La politica e la critica radicale

La politica è il quadro che ordina il dinamismo naturale della società e delle sue forme di socialità. Allucinazione formale che ha senso soltanto dentro l’area del con/senso. Essa prende corpo e significato proprio da quest’area nella quale i suoi dispositivi teorici sono pressoché infallibili, o in termini storici, attendibili. Dentro quest’area il capitale falsifica qualunque parte rendendola complementare a sé. Stornando la forma dialettica che parla di una reciprocità delle parti. Parte falsificata che appare, in teoria, antagonista alla gestione del dominio, in pratica, surrogato rozzamente approssimativo del tutto e sempre inattuale. Il comunismo, come la rivoluzione, devono sempre venire. La stessa sinistra estrema, nella sua intossicazione, non riesce a rendersi conto di perché la critica, invece, ne affermi perentoriamente l’esistenza come la parte rimasta in sospeso del reale, socialità che non sta in qualche posto, ma proprio nella parte che si afferma differente.

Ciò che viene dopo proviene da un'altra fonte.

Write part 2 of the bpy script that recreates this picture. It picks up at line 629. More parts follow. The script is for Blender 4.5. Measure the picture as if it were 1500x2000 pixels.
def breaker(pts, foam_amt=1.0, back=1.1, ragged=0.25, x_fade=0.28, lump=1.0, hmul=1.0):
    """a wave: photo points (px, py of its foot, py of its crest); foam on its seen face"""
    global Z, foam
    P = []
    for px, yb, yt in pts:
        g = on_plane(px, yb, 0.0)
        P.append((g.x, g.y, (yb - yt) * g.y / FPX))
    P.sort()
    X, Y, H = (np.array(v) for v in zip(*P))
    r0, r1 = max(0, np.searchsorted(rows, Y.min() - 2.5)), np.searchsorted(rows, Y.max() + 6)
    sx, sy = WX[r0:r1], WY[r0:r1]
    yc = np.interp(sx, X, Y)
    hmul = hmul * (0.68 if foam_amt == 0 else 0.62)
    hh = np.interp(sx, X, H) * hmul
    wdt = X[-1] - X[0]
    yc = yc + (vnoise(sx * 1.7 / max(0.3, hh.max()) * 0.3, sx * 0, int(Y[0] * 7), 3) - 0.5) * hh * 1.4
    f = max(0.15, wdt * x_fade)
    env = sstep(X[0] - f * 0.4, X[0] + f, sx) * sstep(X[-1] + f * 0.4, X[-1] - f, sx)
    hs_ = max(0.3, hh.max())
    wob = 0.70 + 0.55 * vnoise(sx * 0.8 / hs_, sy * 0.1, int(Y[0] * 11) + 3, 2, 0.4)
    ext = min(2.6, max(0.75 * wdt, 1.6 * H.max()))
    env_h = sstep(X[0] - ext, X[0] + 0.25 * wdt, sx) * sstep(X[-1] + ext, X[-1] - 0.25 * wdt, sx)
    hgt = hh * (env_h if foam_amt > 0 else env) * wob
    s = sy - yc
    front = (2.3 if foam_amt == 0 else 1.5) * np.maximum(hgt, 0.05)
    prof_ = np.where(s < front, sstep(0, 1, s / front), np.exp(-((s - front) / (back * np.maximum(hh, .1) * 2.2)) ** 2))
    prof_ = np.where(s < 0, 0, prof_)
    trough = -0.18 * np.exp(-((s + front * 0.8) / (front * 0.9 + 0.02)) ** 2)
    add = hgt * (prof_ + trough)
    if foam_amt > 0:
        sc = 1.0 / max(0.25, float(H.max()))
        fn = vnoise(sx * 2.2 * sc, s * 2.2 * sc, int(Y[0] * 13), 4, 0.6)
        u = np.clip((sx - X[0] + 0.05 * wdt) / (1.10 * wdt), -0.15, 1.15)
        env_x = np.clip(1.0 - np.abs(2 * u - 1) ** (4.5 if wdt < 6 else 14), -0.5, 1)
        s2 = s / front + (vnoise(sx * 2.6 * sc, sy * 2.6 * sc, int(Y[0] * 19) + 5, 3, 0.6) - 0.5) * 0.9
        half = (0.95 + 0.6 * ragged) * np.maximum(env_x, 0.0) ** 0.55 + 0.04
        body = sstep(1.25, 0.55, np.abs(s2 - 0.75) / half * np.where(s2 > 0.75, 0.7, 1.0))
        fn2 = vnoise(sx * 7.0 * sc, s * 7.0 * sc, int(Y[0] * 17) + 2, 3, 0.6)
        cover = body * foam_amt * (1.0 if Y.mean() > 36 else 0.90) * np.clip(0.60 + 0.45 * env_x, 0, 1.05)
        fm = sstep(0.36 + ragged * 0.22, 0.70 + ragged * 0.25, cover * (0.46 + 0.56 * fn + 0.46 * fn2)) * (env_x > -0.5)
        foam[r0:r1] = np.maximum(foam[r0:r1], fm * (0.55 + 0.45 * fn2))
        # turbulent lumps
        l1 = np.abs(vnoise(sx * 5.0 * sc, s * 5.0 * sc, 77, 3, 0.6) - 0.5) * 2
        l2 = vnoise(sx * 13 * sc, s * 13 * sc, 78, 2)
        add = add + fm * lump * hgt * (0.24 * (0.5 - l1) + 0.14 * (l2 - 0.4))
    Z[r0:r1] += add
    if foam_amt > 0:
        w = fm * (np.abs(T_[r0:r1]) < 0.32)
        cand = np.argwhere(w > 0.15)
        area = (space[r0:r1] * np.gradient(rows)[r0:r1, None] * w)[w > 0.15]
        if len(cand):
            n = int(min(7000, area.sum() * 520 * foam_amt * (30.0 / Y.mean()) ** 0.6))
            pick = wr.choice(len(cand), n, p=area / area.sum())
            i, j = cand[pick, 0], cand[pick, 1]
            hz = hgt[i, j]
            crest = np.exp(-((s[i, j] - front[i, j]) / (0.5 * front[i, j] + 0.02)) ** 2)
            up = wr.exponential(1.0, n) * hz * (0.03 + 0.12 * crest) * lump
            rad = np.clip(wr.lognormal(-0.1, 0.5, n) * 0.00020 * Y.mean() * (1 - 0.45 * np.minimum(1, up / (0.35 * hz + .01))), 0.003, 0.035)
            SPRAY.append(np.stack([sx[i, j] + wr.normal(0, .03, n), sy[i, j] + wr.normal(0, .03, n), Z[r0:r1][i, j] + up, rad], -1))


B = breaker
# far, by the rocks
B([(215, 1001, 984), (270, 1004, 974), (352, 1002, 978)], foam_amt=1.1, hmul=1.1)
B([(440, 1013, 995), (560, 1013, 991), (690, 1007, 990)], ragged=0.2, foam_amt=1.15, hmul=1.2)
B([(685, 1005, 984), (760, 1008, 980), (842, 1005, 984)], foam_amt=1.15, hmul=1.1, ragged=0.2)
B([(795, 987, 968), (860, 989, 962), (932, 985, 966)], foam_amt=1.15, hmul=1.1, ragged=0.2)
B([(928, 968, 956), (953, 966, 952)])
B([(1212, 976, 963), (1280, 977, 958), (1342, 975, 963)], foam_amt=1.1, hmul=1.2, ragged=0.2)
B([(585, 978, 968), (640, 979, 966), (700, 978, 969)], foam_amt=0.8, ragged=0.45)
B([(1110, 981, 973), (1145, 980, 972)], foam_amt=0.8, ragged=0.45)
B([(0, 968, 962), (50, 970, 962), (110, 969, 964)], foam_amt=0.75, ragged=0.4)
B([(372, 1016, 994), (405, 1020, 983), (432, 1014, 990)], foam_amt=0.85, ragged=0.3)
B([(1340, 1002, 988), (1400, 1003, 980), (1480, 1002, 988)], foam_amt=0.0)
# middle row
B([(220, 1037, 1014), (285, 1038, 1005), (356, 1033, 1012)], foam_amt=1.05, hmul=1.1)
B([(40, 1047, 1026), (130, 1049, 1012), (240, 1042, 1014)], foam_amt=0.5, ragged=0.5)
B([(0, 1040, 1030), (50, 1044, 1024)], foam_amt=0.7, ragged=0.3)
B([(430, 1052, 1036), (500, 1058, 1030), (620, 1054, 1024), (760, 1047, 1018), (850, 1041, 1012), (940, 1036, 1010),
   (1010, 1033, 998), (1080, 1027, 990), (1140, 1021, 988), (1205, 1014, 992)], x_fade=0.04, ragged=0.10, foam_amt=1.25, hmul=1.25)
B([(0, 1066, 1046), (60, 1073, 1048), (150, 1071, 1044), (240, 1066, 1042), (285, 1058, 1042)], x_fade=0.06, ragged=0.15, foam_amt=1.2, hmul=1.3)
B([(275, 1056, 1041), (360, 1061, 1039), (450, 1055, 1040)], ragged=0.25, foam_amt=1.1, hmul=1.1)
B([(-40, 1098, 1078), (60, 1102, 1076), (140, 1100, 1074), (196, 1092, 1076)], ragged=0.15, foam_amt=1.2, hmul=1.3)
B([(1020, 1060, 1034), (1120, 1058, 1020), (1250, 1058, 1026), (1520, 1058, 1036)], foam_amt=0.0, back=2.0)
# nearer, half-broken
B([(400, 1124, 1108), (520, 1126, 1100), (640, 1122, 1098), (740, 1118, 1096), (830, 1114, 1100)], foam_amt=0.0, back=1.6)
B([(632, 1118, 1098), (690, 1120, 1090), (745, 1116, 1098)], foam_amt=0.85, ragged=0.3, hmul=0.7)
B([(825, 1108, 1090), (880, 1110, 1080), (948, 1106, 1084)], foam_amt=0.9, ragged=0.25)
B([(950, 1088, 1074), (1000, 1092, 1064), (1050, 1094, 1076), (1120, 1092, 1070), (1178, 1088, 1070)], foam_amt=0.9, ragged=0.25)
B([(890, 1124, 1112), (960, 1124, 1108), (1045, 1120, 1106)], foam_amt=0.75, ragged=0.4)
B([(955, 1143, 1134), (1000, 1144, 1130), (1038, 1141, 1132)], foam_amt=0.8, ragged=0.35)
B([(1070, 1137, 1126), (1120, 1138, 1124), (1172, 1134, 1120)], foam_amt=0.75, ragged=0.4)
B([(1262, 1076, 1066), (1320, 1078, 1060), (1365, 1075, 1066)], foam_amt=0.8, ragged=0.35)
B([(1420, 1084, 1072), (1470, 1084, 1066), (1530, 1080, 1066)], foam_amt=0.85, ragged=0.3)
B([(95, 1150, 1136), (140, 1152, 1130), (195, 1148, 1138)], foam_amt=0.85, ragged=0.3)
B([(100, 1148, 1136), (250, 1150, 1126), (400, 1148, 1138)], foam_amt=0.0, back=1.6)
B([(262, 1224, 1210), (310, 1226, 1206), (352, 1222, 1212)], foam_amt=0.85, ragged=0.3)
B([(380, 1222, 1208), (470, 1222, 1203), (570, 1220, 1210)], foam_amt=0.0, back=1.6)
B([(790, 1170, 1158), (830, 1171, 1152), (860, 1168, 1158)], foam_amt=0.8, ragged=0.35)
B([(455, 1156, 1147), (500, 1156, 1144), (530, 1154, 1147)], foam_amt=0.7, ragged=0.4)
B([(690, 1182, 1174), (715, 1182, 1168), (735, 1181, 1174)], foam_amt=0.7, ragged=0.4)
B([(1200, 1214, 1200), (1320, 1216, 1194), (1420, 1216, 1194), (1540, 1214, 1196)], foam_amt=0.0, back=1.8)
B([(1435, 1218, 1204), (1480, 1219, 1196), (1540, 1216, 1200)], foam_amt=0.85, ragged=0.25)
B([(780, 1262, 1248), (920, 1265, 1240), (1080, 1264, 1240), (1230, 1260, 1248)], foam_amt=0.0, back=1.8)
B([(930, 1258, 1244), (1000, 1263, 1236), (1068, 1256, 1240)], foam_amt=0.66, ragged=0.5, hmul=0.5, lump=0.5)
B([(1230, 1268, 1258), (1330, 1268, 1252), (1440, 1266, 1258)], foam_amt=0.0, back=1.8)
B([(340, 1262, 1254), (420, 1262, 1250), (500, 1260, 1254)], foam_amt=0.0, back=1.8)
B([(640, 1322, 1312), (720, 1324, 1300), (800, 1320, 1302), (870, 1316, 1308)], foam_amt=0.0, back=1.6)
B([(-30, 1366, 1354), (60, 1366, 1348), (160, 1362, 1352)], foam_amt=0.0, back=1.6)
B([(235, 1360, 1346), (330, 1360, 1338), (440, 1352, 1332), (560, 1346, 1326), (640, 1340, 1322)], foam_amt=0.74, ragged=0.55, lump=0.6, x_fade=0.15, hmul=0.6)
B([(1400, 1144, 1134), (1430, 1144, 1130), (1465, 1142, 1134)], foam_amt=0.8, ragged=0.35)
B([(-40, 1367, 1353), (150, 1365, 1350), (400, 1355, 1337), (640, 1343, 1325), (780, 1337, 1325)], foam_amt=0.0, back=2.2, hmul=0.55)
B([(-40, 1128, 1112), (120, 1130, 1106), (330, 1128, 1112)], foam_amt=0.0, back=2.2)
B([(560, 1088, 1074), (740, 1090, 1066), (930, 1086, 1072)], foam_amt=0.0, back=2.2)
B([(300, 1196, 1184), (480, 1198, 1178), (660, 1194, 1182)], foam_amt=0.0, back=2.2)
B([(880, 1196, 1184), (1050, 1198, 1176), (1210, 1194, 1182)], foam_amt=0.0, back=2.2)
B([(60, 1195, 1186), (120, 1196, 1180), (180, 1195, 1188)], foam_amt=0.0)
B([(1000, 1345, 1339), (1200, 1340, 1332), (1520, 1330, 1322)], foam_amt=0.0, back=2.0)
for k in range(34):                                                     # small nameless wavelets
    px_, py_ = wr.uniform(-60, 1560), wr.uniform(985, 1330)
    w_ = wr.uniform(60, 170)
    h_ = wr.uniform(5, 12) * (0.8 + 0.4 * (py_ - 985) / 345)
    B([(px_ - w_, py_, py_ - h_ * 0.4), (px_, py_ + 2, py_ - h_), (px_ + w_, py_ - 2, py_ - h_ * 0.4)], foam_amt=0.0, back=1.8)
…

La politica sospende il reale. Questa condizione è prioritaria a qualunque manifestazione del politico. Ironia dei civilizzati e delle sedicenti avanguardie delle sue lotte! La sospensione del reale non è senza scopo. La politica non è mai gratuita. Questa sospensione serve ad introdurre le norme e le convenzioni della burocrazia dominante, ad estendere i suoi controlli (attraverso i processi di politicizzazione), a dare un corpo ideologico alle sue credenze che appaiono sempre sensate in prima istanza: dalle lotte terzomondiste alla gestione dell’utero nelle donne.
La politica non è mai pratica, ma sempre pratica della politica. Essa, cioè, non è neppure l’eccezione che conferma la regola, ma la regola che conferma il gioco. In questo senso diciamo che l’oltranzismo non ha spazio che dietro di sé, diventando politica. In questa regola che conferma il gioco, infine, si denuncia un altro aspetto ancora della politica: quello di candidarsi come l’unica forma di analisi attendibile del sociale. Da questo stallo ideologico non c’è scampo. Per questo che la critica non riconosce come distinte (anche se distinguibili) le posizioni politiche assunte dalla sinistra (dal partito alle frange estreme). La critica, infatti, non è una posizione limite del politico, ma l’altra scena smascherata dal rimosso.
Nessuno può essere impunemente critico nella sfera del politico e sopravvivere tollerato dentro il proprio ceto o nella nazione di cui parla la lingua e sopporta le abitudini.
La critica non riconosce il carattere distintivo di necessità. In questo senso prosegue una tradizione che era propria delle teorie del comunismo rivoluzionario. Il tempo imperfetto sta ad indicare che la teoria rivoluzionaria classica è infettata dalle mode con le quali la realtà del dominio capitale ha sfiancato il suo stesso movimento.